Q6: Does PSU efficiency affect the wattage I need?

A: Efficiency ratings (like 80+ Bronze, Gold, etc.) primarily affect *how much power is drawn from the wall* versus *how much is delivered to components*, and how much energy is wasted as heat. They don’t directly change the *component’s* power requirement. However, a less efficient PSU running under load will generate more heat, potentially impacting overall system temperatures. Our calculator uses the efficiency rating to explain how much power is drawn from the wall for a given output, but the recommended *component output* wattage remains the primary focus.

Q7: Should I account for multiple GPUs (SLI/CrossFire)?

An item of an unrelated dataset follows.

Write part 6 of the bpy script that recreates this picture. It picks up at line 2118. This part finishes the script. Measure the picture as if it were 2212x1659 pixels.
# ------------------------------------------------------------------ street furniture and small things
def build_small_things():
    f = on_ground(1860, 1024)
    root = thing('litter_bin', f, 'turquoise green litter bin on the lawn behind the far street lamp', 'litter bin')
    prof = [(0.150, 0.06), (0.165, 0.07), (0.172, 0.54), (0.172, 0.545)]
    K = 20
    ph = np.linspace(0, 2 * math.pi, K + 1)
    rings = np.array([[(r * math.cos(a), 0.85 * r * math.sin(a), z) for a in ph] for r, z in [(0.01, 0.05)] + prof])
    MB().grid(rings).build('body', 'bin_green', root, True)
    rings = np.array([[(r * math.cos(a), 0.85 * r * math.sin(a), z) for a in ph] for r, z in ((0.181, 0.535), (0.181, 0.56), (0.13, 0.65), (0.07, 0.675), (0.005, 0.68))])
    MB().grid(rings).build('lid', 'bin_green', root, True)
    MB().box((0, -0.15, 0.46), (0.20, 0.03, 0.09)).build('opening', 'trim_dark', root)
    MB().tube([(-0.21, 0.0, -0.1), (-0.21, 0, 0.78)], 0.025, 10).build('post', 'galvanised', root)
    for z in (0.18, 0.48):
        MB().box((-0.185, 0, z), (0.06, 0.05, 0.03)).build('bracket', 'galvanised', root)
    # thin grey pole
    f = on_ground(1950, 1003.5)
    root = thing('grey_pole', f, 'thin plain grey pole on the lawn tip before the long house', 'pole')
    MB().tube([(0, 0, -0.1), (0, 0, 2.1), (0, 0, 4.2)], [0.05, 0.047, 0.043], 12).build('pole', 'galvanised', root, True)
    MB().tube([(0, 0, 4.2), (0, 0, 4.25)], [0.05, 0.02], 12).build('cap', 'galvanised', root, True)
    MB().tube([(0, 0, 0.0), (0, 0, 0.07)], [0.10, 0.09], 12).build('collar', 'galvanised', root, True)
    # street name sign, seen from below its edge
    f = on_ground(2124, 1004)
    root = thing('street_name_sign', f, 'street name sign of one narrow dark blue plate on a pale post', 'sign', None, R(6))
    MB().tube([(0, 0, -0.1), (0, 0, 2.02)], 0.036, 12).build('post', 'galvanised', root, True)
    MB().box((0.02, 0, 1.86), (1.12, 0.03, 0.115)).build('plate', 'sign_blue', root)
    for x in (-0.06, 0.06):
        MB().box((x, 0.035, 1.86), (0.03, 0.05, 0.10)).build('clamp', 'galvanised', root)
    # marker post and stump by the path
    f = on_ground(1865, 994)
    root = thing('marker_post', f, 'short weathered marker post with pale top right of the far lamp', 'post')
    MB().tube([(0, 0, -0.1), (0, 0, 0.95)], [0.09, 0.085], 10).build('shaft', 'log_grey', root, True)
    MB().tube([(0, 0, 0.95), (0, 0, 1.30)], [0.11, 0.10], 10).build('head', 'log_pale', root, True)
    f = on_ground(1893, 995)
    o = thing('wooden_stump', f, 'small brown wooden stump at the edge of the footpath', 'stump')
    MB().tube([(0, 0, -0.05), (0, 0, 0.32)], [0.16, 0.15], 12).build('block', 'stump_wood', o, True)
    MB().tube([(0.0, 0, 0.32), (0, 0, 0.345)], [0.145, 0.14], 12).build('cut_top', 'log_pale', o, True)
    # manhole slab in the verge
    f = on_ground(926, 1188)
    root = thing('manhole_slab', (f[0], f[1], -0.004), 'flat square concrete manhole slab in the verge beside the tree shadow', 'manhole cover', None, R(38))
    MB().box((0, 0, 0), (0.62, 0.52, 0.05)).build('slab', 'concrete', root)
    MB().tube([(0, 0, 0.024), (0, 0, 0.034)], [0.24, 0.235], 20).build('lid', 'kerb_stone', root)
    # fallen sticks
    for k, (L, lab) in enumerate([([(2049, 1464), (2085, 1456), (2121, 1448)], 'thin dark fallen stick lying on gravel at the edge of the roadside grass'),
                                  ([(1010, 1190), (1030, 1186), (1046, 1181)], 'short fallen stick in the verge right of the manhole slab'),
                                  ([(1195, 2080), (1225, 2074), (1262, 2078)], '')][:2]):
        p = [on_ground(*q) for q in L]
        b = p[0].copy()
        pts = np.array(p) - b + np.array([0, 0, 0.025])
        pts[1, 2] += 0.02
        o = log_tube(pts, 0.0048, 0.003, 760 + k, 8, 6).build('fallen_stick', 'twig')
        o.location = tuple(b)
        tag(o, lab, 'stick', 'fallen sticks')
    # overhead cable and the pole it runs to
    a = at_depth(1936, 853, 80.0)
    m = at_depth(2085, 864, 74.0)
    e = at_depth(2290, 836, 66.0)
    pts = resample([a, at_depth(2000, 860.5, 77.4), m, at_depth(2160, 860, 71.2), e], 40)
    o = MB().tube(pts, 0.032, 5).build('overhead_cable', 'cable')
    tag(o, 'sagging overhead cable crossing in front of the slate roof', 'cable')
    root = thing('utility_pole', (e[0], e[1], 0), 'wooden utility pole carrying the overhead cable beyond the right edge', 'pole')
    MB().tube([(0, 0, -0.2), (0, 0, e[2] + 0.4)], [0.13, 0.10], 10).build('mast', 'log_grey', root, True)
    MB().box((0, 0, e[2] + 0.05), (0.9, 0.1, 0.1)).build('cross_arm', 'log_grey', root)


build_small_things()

A: Yes, absolutely. If you plan to use two or more GPUs, you must sum their individual TDPs (or estimated peak power draws) and add that to your total power calculation. Multi-GPU setups significantly increase power demands, often requiring higher wattage PSUs (1000W+) and sometimes specific PSU connectors.

Q8: What if I’m using a component not listed, like a sound card or water pump?

A: These fall under “Other Components”. Most discrete sound cards draw minimal power (10-25W). AIO liquid cooler pumps typically use 5-15W. Add these values to the “Other Components” input field for a more accurate calculation. If unsure, overestimate slightly rather than underestimate.